タイトルである、シグナル=信号は、男にとって彼女との別れの場面の象徴である。
2つ目は、彼女のことを時折思い出して死ぬほど苦しいけれど、自分ひとりで歩いて行けるさ、行けるよな俺という意味。
シグナル=信号は、自らの道、未来を指し示す象徴でもある。
悲しみの月日が新たな歴史のシグナル
いまからはじまる未来のあなたのシグナル
悲しみの月日がいまからはじまる新しい未来を指し示すシグナルつまり、
悲しい過去があるからこそ新しい未来に向かって力強く歩いて行ける。
そしてこのフレーズは、様々な悲しみを抱えて生きている聴き手(あなた)へのメッセージとなっている。
今宵の月が満ち欠ける 町見下ろす丘に。
「どの道キミは、ひとりの男、心の花 さかせる、人であれよと」
今宵の月は、昨日の月であり、明日の月でもある。同じ月が満ち欠けを繰り返しながら、昇り、沈み、また昇ってくる。毎日、町見下ろす丘を照らしている。

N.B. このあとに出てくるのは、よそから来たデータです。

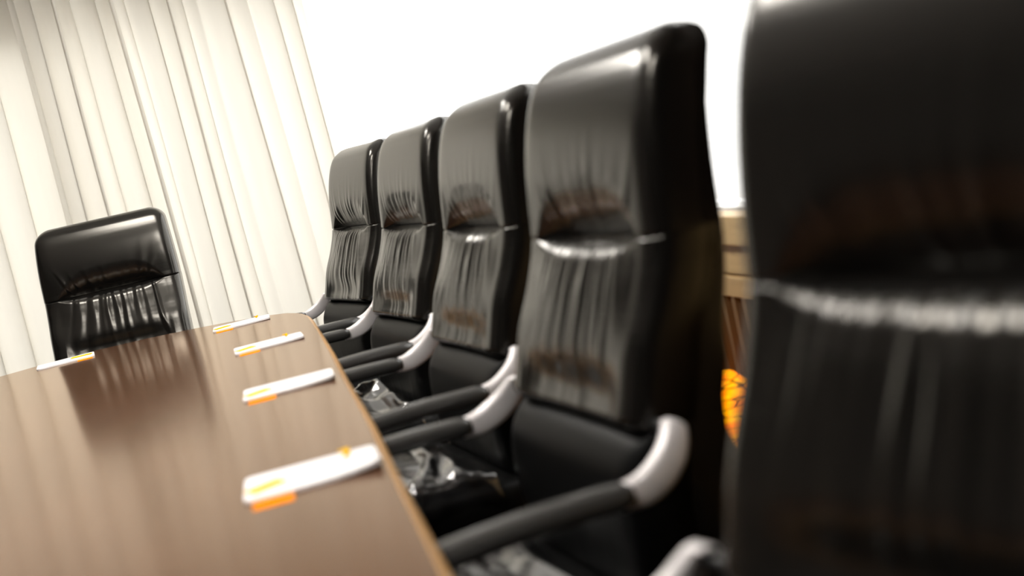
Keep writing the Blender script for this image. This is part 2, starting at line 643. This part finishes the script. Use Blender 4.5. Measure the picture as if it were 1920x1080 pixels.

すべてを照らし過去も、今も、未来も見ている存在としての月が男に語る。
彼女といてもいなくても、どっちみちキミはただのひとりの男だ。そのことには変わりない。悲しい過去を糧として自分の花を咲かせる人であれ、と。
どの道俺は…
そうさ、どっちみち俺は…行くしかねえ。